Hoje, o Dr. Google domina a vida e não vivemos sem ele.
Tudo tem a ver com Maio de 1968. Os moços que, na França e Alemanha, cunharam a frase "é proibido proibir" não buscavam apenas libertar o amor ou o erotismo, nem queriam (no Brasil) só derrubar a ditadura. Queriam ser livres para pensar e articular o futuro, ter escolas que formassem cidadãos, não papagaios repetidores de frases. Queríamos ser melhores do que éramos. E, até, ser duros, "mas sem perder a ternura jamais".
O milagre de Maio de 68 foi derrubar mitos, preconceitos e ideias congeladas. Os grandes profetas se fundiram à ciência, em novo bronze - Cristo, Marx, Che Guevara e
Mao, junto a Einstein, Freud, Jung, Koch, Santos Dumont, Carlos Chagas, mais Beethoven, Mozart, Vivaldi, Chico Buarque e Vandré. Nessa extravagante salada mista cultural, a maconha explodiu em inocente fuga ao horror. Hoje, é um horror em si. A cobiça do capitalismo-selvagem do narcotráfico apossou-se daquilo que os jovens pensavam ser "fuga" à opressão da ditadura ou da guerra.

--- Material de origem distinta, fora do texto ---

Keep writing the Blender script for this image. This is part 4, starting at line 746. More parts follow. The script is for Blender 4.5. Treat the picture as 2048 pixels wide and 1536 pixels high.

Maio de 68, porém, não buscou isso. Quis fugir do banal, sem poder prever que a sociedade de consumo (alentada pela tecnologia) deformaria as metas, transformando tudo em mercadoria: o afeto, os sonhos e o amor.
Disse tudo isso (e mais) em Berlim, agora, ao palestrar no Lateinamerika Forum.